With the utter failure of democracy to (1) rein in financial markets worldwide thus generating an ongoing economic catastrophe or to (2) force the perpetrators of these financial shenaningans to share in the burdens of repairing the damage, only direct action is left. Bravo to the people of Greece for pouring into the streets Egyptian-style and refusing to allow their country to be swallowed up by the banker squids.
It has been evident even to a casual outside observer such as myself without the benefit of a PhD in economics that the Greek economy could never escape from the country’s insane debt. This crushing burden, roughly similar to the permanent debt peonage forced on black sharecroppers in the post-bellum South, was built up through a combination of local fecklessness and international collusion by French, German and British banks aided, need we add, by the scam-artistry of Goldman Sachs.
In his annals of Alexander the Great’s conquests around the Mediterranean and beyond, Arrian relates how the invading Macedonian hordes would lay siege to a resisting city, slaughter its defenders and carry off its treasures. That’s pretty much what the European Central Bank has in mind for Greece today—its latest ‘solution’ to the debt trap is for virtually any Greek public asset of value to be sold off to privateers, all while no bondholder forfeits a single centime.

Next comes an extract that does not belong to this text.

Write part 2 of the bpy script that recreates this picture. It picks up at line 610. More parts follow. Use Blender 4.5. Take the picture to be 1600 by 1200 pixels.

If that doesn’t pay the bills, perhaps the ECB could arrange for surviving Greeks to be sold into slavery.
We have seen this all before. Latin America was forced into a similar process of wealth transfer through debt, which only ended when the endless extraction became untenable and destabilizing. The process included lengthy and complex negotiations in which all parties, including creditors, had to agree to give up something. But the European Union, whose 27 members cannot decide what size table to sit around, shows no signs of finding its way toward a solution of this sort.
The banksters raise a great hue and cry about the horrors of default—that Greece simply declare itself incapable of paying out on its sovereign bonds—but this outcome seems to me highly desirable to inject a bracing dose of reality into the conversation, even or especially if it collapses a French bank or two. There is much talk of a Lehman Brothers-style crisis, a meltdown and all the rest, and in a highly leveraged, unregulated financial system run by devious gangsters, severe instability is always a possibility.
But the alternative is to allow the obscenely wealthy to keep shifting the burden of their incompetence onto the state (i.e. taxpayers) indefinitely while any gains accrue only to them. Elections, which result in a back-and-forth between members of the political class all in thrall to these banker gangs, are irrelevant. It’s time for the pitchforks, come what may.